By Esther McVey MP - 31st January 2012
Esther McVey MP seeks to promote social mobility, as she warns of the damage for those individuals who were never able, or allowed to fulfil their potential.
Social mobility is the advancement of the individual, irrespective of birth, gender, colour or class, and the need to address this is issue, was the underlying reason I entered politics.
In Britain today social mobility has never been so remote for so many people, with only 1 in 5 young people from the poorest families achieving 5 good GCSEs (including Maths and English) compared with 75 per cent from the richest families, only 25 per cent of boys from working class backgrounds get professional or managerial jobs and just 1 in 9 of those from low income backgrounds reach the top income quartile, whereas almost 50 per cent of those with parents in the top income quartile stay there.
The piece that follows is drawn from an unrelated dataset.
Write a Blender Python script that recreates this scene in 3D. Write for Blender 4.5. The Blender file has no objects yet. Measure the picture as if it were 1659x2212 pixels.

Such a lack of social mobility is damaging for those individuals who were never able, or allowed to fulfil their potential, for their families, the local community and for the country as a whole. The personal waste is tragic and in the cold light of day, to a number crunching statistician, so is the economic waste too, which surely has to act as a wake-up call to all politicians of all parties to do something. In fact one study has estimated the economic benefits of creating a more highly skilled workforce at £140bn a year by 2050, an additional 4 per cent of GDP, and there is evidence that the demand for skilled workers is currently outstripping supply so there are jobs out there at the top that can't be filled.
I believe I have personal knowledge on this matter, coming from an area where I saw only too clearly those extra hurdles putting achievement a pace or 2 further away from people, as well as living amongst a few startling exceptions who managed to defy the odds and became 'socially mobile'. It was for that reason I went back to University to study corporate governance, wrote a paper on the character types and personality traits of people who succeed as well as interviewing over 500 school kids from tough areas to see what support and guidance they felt they needed to succeed.
So I have called for the debate on the promotion of social mobility to discuss in the round what the Coalition Government are doing such as: Early family intervention, free education to disadvantaged 2 year olds, introduction of University Technical Colleges, the Welfare programme and apprenticeships - because social mobility won't be achieved by a single initiative, it's about a whole host of interventions, providing small steps at various stages to climb up. There will need to be monitoring of progress and a media strategy to reach out to those people we are aiming to engage.
I am extremely optimistic about the initiatives the government are introducing, but I will only be happy when I see the positive results for the children I go and visit and speak with each week.
Esther McVeyhas been Conservative MP for Wirral West since 2010.